Solution — Ex 36 relation, added in review
The instructor's closing question asks how the three representations relate. \(A\) and \(C\) represent the same operator \(T\) — \(A\) in the standard basis (both sides), \(C\) in the basis \( \{(1,2),(-2,1)\} \) (both sides) — so they are similar: with \( P = \begin{bmatrix} 1 & -2 \\ 2 & 1 \end{bmatrix} \) (columns the new basis vectors), \( C = P^{-1} A P = \begin{bmatrix} 5 & 0 \\ 0 & 0 \end{bmatrix} \). \(C\) is diagonal because \( (1,2) \) and \( (-2,1) \) are eigenvectors of \(T\) with eigenvalues \(5\) and \(0\) — i.e. (36.3) diagonalizes \(T\). The mixed-basis matrix \(B\) (new basis on the domain, standard on the codomain) is the intermediate \( B = AP \).
Definition 17 — Similar matrices
\( M, N \in \F^{n\times n} \) are similar, denoted \( M \sim N \), if there exists an invertible matrix \( P \in \F^{n\times n} \) such that \( M = PNP^{-1} \).
Ex 37
Let \( M \) and \( N \) be matrix representations of a linear operator corresponding to two different bases. Prove that \( M \sim N \).
Solution
For \( T \in \Lin(V) \) with two coordinate maps \( \varphi_1, \varphi_2 \): \( [T] = M \) means \( T = \varphi_1^{-1} M \varphi_1 \), and \( [T] = N \) means \( T = \varphi_2^{-1} N \varphi_2 \). Equating, \[ \varphi_1^{-1} M \varphi_1 = \varphi_2^{-1} N \varphi_2 \implies M = \varphi_1\varphi_2^{-1}\, N\, \varphi_2\varphi_1^{-1}. \] Put \( P = \varphi_1\varphi_2^{-1} \) (invertible, with \( P^{-1} = \varphi_2\varphi_1^{-1} \)); then \( M = PNP^{-1} \), so \( M \sim N \).
The space \( \F^{n\times n} \) is partitioned into equivalence classes \( [M] = \{N : N \sim M\} \), each consisting of all matrix representations of the transform represented by \( M \).
Ex 38
Show that \( \sim \) (similarity) is an equivalence relation on \( \F^{n\times n} \): reflexive, symmetric and transitive.
Solution
Recall \( A \sim B \iff \exists \) invertible \( P \) with \( A = PBP^{-1} \).
Reflexive. \( M = IMI^{-1} \), so \( M \sim M \).
Symmetric. If \( M \sim N \), \( M = PNP^{-1} \Rightarrow P^{-1}MP = N \); with \( P' = P^{-1} \), \( N = P'M(P')^{-1} \), so \( N \sim M \).
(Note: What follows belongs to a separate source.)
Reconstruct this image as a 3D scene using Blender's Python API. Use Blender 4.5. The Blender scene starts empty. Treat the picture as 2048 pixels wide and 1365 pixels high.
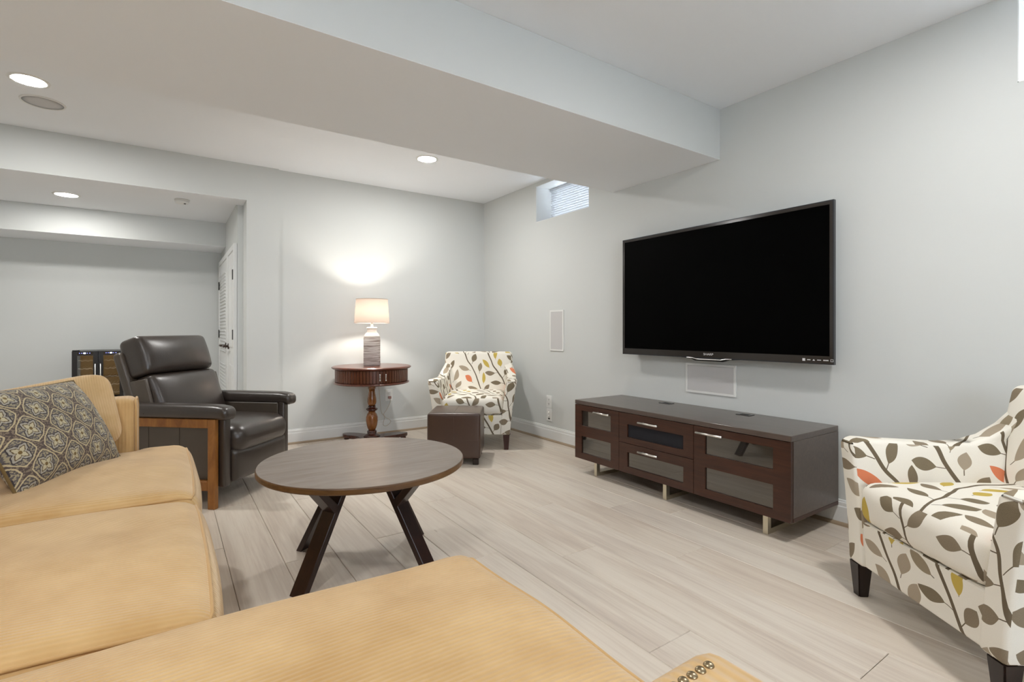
import bpy, bmesh, math, random
from mathutils import Vector, Matrix
PI = math.pi
random.seed(7)
SC = bpy.context.scene
COL = SC.collection

# ------------------------------------------------------------------ camera
cam_d = bpy.data.cameras.new('camera')
cam = bpy.data.objects.new('camera', cam_d)
COL.objects.link(cam)
cam.location = (-2.9323, -4.8576, 1.0238)
cam.rotation_euler = (PI / 2, 0, math.radians(-34.315))
cam_d.sensor_width = 36.0
cam_d.lens = 1010.0 / 2048 * 36.0
cam_d.shift_y = -22.4 / 2048
cam_d.clip_start = 0.02
SC.camera = cam

# ------------------------------------------------------------------ world, exposure
world = bpy.data.worlds.new('World')
SC.world = world
world.use_nodes = True
bg = world.node_tree.nodes['Background']
bg.inputs['Color'].default_value = (0.86, 0.93, 1.0, 1)
bg.inputs['Strength'].default_value = 10.0
SC.view_settings.view_transform = 'Standard'
SC.view_settings.look = 'None'
SC.view_settings.gamma = 1.0
SC.view_settings.use_curve_mapping = False
SC.view_settings.exposure = 0.0
DOWNLIGHT = 375.0      # radiance of the downlight lenses
BULB = 430.0           # radiance of the lamp bulb

# ------------------------------------------------------------------ node helpers
class S:
    """a shader socket with arithmetic"""
    def __init__(s, nt, sock): s.nt = nt; s.k = sock
    def _m(s, op, *a, clamp=False):
        n = s.nt.nodes.new('ShaderNodeMath'); n.operation = op; n.use_clamp = clamp
        for i, v in enumerate((s,) + a):
            if isinstance(v, S): s.nt.links.new(v.k, n.inputs[i])
            else: n.inputs[i].default_value = v
        return S(s.nt, n.outputs[0])
    def __add__(s, o): return s._m('ADD', o)
    def __radd__(s, o): return s._m('ADD', o)
    def __sub__(s, o): return s._m('SUBTRACT', o)
    def __rsub__(s, o): return (s * -1.0) + o
    def __mul__(s, o): return s._m('MULTIPLY', o)
    def __rmul__(s, o): return s._m('MULTIPLY', o)
    def __truediv__(s, o): return s._m('DIVIDE', o)
    def abs(s): return s._m('ABSOLUTE')
    def sin(s): return s._m('SINE')
    def cos(s): return s._m('COSINE')
    def sqrt(s): return s._m('SQRT')
    def floor(s): return s._m('FLOOR')
    def sign(s): return s._m('SIGN')
    def lt(s, o): return s._m('LESS_THAN', o)
    def gt(s, o): return s._m('GREATER_THAN', o)
    def mx(s, o): return s._m('MAXIMUM', o)
    def mn(s, o): return s._m('MINIMUM', o)
    def atan2(s, o): return s._m('ARCTAN2', o)
    def pw(s, o): return s._m('POWER', o)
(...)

Transitive. If \( M = P_1 N P_1^{-1} \) and \( N = P_2 Q P_2^{-1} \), then \( M = P_1 P_2\, Q\, P_2^{-1}P_1^{-1} \); with \( P_3 = P_1 P_2 \) (\( P_3^{-1} = P_2^{-1}P_1^{-1} \)), \( M = P_3 Q P_3^{-1} \), so \( M \sim Q \).
Hence \( \sim \) is an equivalence relation.